Santa Barbara kills $50,000 plan to curb panhandling

Stung by public criticism, Santa Barbara officials Tuesday killed their $50,000 plan to curb panhandling by rearranging 14 benches on the city’s best-known thoroughfare.

“The more I learned about what we were trying to do, the more questions I had,” Mayor Helene Schneider said. “The intent is a good one, but I’m not sure this is the right method to get there.”

The idea was to turn benches along two blocks of State Street perpendicular to storefronts instead of facing them, as they have for 10 years. Depriving panhandlers of their sweeping views of passersby would make it tougher for them to beg, according to the pilot project’s backers.

Critics saw it as a wacky, wasteful attempt to shoo away the homeless.

At a City Council meeting Tuesday, Faith Merritt, a stay-at-home mom who described herself as “nobody special,” said the $50,000 in redevelopment funds would be better spent providing services for the people who occupy the benches for days at a time.

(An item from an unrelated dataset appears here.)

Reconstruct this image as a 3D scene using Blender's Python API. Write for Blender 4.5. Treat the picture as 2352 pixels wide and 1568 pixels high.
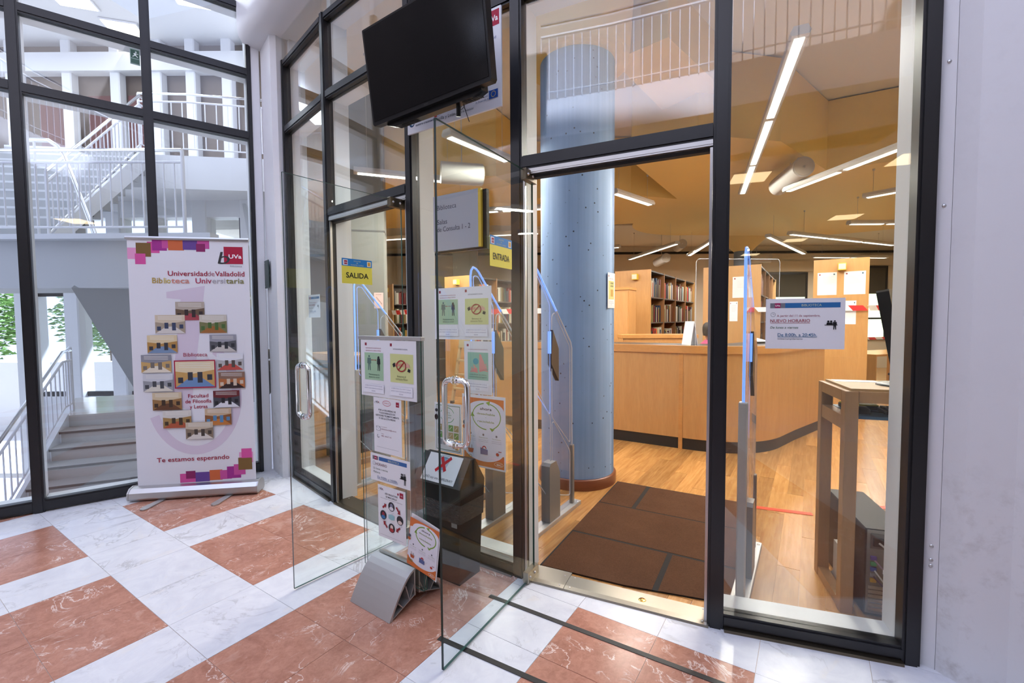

“They’re drawn there for attention and for love — and because they need help,” she said.

The council voted 4 to 3 to shelve the idea for at least a year. Meanwhile, members said, they’ll try to find money for an officer to practice “restorative policing” on State Street. They also spoke of finding consultants to design street furniture that would be comfortable for a breather, but uncomfortable for a lengthy sit.

The bench-moving plan was conceived by the Downtown Organization, a business group whose members have become increasingly distressed by a streetscape dotted with sometimes confrontational panhandlers.

“I found myself a lot less likely to go to State Street,” said Bill Collyer, the group’s executive director. Moving the benches was supposed to aid in “making locals and visitors feel more welcome downtown.”

Marck Aguilar, a supervisor for the city’s redevelopment agency, told council members that discouraging prolonged bench-sitting was a question of fairness. The Mission-style benches were placed on the street “so that the community as a whole could take advantage of them, not just a select few,” he said.

Aguilar said the $50,000, which struck many as excessive, was needed to redo brickwork and pour new concrete pads beneath the bolted-down benches. Simply removing them would cost about $3,500, he said.

Neither the city nor the Downtown Organization proposed getting rid of benches —for which Councilman Grant House was grateful.

House, who voted in favor of the plan, praised it as an “attempt to meet the needs of all.”

It was, he said, “a very gentle approach.”